Filters decide who is in: industry, size, geography, the stable facts that rarely change. Signals decide when to reach out: a funding round, a new leader in the function you sell into, a hiring spree, a competitor switch, headcount growth. Filters are a standing definition. Signals are a clock.
An ICP built on filters alone gives you a static list that goes stale within a fortnight and looks, from the prospect's side, exactly like a bad scrape. An ICP layered with signals tells you which accounts on that list are receptive right now. That is the difference between “a VP of Sales at a 200-person SaaS company” and “a VP of Sales at a 200-person SaaS company who joined six weeks ago and is hiring three reps.” Same filter. Wildly different timing.
Funding
New budget and a mandate to spend it. A 30-day window of receptiveness.
New leader
A fresh hire in your function, looking to make an early mark.
Hiring
Open roles that reveal where the team is scaling or has a gap.
Tech switch
A move off a competitor's tool. The opening for a real conversation.

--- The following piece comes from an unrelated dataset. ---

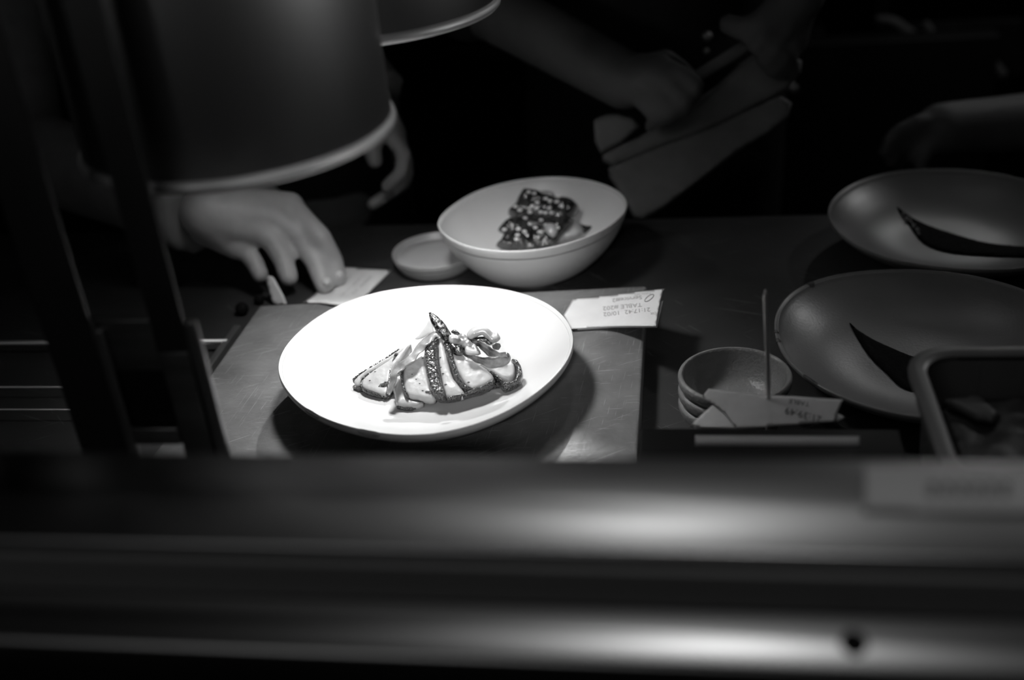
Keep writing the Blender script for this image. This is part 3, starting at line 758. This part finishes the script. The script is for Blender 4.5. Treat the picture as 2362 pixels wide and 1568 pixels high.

This is the core of how Occura works a list. The filters define the universe; live signals decide who gets a message this week, written by a human who can reference the actual trigger. It is also why our prospect lists are rebuilt continuously rather than scraped once and run for a quarter.
Turn the profile into a list that books meetings.
An ICP only earns its keep when it becomes a list. Take your filters into a tool like Sales Navigator or a signal provider, pull the accounts that match, then identify the right persona inside each one. That is the bridge from definition to pipeline.
From there, the work is relevance per prospect, not volume. A well-defined ICP makes the message easier to write, because you already know the problem, the buyer and the trigger. To see what a healthy funnel off a clean list looks like, the complete outreach guide walks through the numbers from a thousand prospects down to booked meetings.
And revisit the whole thing roughly every quarter. Markets move, your best-fit accounts drift, a new segment starts closing faster than the old one. An ICP that never updates slowly stops describing reality, and your list quietly degrades with it.
If your ICP cannot be turned into a filtered list and a list of triggers by Friday, it is too abstract. Tighten it until it can.
Key takeaways
- An ICP describes the company, not the person. It decides who lands on your list this week.
- Build it from your ten to fifteen best existing accounts, not a wish list. Aim for 70% data, 30% conversation.
- Keep the ICP and the buyer persona separate: one chooses who, the other shapes what you say.
- Tighten to four or five hard filters a teammate could apply without you in the room.
- Layer signals (funding, new leaders, hiring, tech switches) on top of filters to decide timing.
- Turn it into a filtered list and a list of triggers, then revisit roughly every quarter.